Thursday, October 25, 2012

Trouble on election front

While the presidential election remains incredibly tight, there are some good and bad trends for President Obama.

The Intrade numbers are moving in his direction again, roughly 62 percent to 38 percent as of Thursday night.

Nate Silver at fivethirtyeight still gives Obama a 73 percent chance of winning even as the national polls show a dead-even race.

Obama is fading a tad, though, in Florida and Virginia, but retains a slight lead in the polls in Ohio.

However, the voting machines used in certain key counties in Ohio are owned by a company with ties to Mitt Romney.

It worked in 2004 when a Bush buddy at Diebold skewed results in Ohio in favor of Bush over Kerry.

Also, states with Republican governors or legislatures, from Pennsylvania to Florida to Virginia to Colorado to Ohio have worked hard to slant the election toward Republicans by repeatedly purging voter rolls, even of citizens who are entitled to vote.
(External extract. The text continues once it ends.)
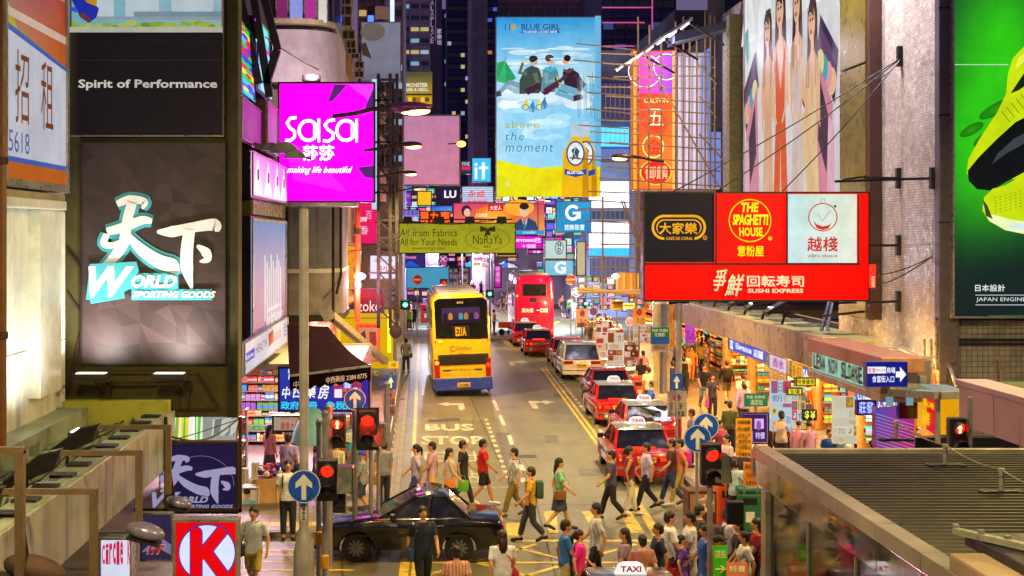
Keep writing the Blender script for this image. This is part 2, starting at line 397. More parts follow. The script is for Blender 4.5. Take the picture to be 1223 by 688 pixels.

They also tried to suppress the vote by passing voter I.D. laws that most courts said were discriminatory.

Republicans are the first to cry "voter fraud" because they are the ones who are practicing it. Almost no one else is committing voter fraud.

The company that the GOP hired to register voters was fired because it committed actual voter fraud in Florida. 

It's gotten so bad that an affiliate of the United Nations is sending people, from countries with their own problems with democracy, over here to monitor our election.

And, if this isn't enough to hand the election to the Mitt-wit, he's got his buddies in the corporate world to threaten their workers if they vote for Obama.

Judging from these episodes, it doesn't appear America is that exceptional after all.

1 comment:

  1. Sounds like someone's making excuses for the foreseeable Obama loss. Good plan!